M&A insurance to support transactions in emerging jurisdictions on the rise

Gareth Rees : Head of EMEA

Gareth Rees

Head of EMEA

As global M&A activity continues to accelerate in regional markets worldwide, the use of transactional insurance has simultaneously increased.  In the past eighteen months, a clear trend has developed within the M&A insurance space.  We have seen rapid growth in the use of Warranty & Indemnity insurance in jurisdictions that, until recently, would not have been likely candidates for transactional insurance products.
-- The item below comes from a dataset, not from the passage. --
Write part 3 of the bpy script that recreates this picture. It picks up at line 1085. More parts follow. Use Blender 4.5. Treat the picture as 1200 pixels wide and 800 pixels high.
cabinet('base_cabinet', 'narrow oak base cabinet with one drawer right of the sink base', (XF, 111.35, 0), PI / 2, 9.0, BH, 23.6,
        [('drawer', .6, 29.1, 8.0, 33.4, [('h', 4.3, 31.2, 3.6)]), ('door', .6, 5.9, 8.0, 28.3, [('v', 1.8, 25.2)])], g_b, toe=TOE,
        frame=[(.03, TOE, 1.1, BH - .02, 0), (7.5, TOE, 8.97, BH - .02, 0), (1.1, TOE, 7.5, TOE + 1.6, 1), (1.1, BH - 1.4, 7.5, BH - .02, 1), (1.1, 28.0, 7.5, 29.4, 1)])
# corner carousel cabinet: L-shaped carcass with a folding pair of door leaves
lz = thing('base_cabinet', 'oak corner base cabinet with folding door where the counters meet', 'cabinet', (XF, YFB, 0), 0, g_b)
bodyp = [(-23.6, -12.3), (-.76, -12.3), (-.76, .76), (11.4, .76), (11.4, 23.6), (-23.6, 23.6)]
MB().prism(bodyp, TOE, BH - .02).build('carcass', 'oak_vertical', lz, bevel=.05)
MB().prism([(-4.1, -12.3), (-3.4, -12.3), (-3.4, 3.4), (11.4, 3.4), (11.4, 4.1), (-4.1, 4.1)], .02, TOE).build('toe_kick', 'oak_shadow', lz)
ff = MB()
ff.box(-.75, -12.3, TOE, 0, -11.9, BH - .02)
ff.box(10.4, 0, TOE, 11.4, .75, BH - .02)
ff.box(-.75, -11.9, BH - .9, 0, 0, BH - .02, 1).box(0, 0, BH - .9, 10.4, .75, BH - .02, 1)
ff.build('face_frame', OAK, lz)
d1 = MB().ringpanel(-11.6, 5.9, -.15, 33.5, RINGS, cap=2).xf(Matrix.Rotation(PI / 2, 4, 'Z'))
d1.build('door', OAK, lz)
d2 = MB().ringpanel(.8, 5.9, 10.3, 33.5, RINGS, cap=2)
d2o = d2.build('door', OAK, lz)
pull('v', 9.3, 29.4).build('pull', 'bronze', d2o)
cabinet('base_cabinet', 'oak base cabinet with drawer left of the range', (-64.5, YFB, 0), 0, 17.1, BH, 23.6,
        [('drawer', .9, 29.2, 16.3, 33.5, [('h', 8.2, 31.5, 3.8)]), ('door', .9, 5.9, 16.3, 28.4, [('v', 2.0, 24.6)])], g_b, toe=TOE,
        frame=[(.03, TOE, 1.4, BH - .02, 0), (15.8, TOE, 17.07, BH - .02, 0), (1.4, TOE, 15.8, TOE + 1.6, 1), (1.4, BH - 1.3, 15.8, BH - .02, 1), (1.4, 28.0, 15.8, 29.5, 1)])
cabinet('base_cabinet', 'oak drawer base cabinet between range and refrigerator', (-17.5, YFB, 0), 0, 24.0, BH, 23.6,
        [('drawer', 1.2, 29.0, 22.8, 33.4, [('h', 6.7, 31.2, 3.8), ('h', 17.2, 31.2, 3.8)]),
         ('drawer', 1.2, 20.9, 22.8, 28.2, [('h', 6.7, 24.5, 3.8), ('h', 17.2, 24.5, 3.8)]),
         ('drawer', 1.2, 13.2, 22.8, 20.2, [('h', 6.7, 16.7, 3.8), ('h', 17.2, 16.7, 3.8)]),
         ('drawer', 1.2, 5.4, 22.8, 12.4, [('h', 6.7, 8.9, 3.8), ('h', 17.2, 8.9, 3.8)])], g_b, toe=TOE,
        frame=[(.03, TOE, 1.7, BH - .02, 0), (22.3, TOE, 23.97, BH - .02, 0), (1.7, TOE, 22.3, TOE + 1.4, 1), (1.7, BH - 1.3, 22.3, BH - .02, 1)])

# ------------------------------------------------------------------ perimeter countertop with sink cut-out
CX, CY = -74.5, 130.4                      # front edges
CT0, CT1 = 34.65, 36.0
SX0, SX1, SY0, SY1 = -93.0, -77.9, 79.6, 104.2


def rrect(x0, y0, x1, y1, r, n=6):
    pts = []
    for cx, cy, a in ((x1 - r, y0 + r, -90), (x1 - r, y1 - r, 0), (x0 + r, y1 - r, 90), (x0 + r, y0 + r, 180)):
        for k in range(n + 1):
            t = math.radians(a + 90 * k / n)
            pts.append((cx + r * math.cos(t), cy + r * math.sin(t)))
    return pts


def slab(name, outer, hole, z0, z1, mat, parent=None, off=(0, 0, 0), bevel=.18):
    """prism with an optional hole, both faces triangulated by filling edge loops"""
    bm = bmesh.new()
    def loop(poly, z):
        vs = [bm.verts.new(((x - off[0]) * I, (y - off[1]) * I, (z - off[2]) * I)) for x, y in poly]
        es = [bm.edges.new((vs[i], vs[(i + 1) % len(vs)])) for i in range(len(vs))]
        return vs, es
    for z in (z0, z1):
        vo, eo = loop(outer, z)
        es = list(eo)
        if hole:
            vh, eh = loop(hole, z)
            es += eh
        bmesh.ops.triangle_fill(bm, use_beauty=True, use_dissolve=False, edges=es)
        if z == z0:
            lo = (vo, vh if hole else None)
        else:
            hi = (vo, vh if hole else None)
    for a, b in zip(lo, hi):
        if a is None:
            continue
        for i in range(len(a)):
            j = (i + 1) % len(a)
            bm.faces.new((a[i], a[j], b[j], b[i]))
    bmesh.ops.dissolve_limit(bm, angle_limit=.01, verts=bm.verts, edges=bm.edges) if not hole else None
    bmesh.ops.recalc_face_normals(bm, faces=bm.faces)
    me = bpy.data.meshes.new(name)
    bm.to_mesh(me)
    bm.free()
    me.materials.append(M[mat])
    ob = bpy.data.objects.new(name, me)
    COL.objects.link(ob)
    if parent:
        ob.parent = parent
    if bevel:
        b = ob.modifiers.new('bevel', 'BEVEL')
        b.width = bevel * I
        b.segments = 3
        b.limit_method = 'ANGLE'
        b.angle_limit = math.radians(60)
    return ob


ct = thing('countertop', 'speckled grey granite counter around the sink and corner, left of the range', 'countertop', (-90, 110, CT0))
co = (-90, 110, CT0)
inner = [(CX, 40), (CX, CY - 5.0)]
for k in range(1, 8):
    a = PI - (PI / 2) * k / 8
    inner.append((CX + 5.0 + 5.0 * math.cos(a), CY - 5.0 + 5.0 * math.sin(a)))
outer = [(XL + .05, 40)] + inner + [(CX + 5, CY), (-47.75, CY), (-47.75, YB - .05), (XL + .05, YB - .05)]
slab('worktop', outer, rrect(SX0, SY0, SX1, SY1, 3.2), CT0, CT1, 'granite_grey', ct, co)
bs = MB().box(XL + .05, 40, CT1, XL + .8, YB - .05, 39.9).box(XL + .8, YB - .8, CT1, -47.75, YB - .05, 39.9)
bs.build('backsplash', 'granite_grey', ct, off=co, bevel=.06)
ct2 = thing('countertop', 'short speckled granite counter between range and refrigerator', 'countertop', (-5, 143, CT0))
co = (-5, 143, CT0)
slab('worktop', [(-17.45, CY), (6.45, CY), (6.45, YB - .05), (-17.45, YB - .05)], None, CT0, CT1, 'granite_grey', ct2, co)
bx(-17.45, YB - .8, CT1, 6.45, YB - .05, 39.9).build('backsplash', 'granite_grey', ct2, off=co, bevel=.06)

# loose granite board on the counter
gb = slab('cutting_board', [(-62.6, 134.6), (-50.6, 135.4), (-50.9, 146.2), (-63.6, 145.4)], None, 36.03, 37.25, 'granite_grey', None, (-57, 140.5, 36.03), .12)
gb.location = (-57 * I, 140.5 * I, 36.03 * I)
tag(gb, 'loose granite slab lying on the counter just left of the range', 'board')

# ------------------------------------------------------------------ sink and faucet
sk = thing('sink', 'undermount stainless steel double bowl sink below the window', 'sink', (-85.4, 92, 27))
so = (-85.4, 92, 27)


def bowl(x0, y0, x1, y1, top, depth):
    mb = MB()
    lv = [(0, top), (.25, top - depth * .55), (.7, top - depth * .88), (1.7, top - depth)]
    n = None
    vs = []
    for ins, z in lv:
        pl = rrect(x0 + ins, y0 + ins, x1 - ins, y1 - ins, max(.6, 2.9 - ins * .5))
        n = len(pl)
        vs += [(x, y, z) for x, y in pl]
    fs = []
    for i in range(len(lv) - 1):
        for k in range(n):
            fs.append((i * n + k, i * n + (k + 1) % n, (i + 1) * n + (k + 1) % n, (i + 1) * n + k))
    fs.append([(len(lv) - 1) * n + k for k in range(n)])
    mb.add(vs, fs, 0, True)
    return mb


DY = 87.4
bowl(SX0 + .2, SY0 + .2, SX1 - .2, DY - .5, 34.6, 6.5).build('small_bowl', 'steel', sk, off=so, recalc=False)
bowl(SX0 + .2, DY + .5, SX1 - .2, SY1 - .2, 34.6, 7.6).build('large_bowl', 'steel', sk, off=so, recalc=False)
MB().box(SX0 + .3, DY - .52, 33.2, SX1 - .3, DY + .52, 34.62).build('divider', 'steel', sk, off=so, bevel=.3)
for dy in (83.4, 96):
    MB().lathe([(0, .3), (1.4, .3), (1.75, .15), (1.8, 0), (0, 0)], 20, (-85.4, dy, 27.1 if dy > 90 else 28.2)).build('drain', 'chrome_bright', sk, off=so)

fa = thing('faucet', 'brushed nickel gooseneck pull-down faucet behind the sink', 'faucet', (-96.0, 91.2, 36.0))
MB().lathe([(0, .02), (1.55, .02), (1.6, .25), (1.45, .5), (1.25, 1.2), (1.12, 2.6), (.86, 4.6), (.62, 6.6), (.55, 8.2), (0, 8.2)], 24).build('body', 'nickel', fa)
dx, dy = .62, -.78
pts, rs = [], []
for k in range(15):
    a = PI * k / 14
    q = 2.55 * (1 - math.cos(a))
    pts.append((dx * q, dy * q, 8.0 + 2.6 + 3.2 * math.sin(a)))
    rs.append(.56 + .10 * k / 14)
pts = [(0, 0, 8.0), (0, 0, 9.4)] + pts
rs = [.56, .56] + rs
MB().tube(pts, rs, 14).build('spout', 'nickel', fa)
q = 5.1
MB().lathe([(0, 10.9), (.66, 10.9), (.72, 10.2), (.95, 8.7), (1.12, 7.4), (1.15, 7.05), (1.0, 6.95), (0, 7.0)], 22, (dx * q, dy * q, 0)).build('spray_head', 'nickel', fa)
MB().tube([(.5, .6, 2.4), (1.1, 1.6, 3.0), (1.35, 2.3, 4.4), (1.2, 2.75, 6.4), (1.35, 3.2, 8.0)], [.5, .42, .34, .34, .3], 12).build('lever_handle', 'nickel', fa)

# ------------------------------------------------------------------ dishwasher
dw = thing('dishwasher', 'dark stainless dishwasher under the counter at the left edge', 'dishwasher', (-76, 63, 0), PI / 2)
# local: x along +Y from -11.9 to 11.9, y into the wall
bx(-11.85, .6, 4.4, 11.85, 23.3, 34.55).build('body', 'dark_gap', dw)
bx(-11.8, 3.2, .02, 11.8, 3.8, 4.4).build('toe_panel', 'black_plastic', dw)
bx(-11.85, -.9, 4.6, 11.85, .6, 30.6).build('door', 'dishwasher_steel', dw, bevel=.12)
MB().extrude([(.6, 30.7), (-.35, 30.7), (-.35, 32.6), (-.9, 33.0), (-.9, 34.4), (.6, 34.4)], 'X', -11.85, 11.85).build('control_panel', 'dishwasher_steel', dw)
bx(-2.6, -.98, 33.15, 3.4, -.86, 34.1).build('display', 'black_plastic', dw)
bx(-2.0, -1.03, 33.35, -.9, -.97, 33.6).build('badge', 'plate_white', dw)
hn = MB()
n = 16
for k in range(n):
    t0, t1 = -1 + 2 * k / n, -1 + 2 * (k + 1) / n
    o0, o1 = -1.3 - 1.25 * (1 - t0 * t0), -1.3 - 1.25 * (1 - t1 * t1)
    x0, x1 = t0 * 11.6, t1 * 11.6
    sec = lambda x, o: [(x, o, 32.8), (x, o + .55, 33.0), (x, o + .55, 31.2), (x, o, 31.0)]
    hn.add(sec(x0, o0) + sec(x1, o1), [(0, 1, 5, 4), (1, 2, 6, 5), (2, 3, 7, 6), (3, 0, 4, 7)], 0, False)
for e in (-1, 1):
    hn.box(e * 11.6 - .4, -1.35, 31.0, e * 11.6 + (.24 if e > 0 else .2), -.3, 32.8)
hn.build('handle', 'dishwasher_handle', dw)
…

Liberty GTS’s professionals have underwritten complex deals where the target business, or material component of it, has been located in jurisdictions including: Croatia, Ghana, Jordan, Kenya, Kuwait, Morocco, Niger, Romania, Serbia, Turkey and Uganda.  Buyers and sellers in emerging M&A markets such as these are taking the lead from market practice in jurisdictions such as the U.S., Western Europe and the Asia Pacific region by leveraging M&A insurance tools to facilitate satisfactory deal terms and outcomes.

Global M&A volume is at a 10-year high, according to the most recent EY Global Confidence Barometer, based on the annual survey of nearly 3,000 executives across 47 countries.  Deal appetite is being driven by innovation, disruption and the need for growth as buyers reshape asset portfolios to achieve greater scale and operational efficiencies.  The Global M&A market in 2018 was $4.1 trillion, up 16% from 2017.  In 2018, cross-border deal activity remained extremely strong, reportedly representing nearly 30% of the total global M&A market, which is an increase of 23% totaling $1.2 trillion as of year-end, as stated in the JP Morgan Global M&A Outlook report.

Despite economic and political uncertainties in emerging markets, both corporate and institutional buyers are seeking risk-reward investment opportunities by increasingly looking further afield.  The executives running the deals will likely have used W&I insurance in more “traditional” markets, where the product is now regarded as a normal part of the M&A transactional toolkit. They are now driving greater use of the product when conducting transactions in emerging markets, often with the same top-tier professional advisors, also familiar with W&I insurance, that advised them in more mature markets.

W&I insurance can actually be used to mitigate one of the actual or perceived risks of doing deals in emerging markets, namely unfamiliarity with the local court system.  The dispute resolution mechanism in a W&I policy, whether court-based or arbitration, need not match the SPA so, if that provides for local dispute resolution, the W&I policy can be used by a buyer to ensure that any warranty claims are dealt with in a forum and jurisdiction with which it is comfortable and familiar.

For insurers looking to grow their books, while it is positive that use of the W&I insurance is expanding into emerging markets, care must be taken to enter new jurisdictions prudently.  That can be achieved by insurers instructing advisors familiar with both the W&I product and the local market so that cover and commercial terms can be adapted to reflect any specific risks associated with transacting in these emerging markets.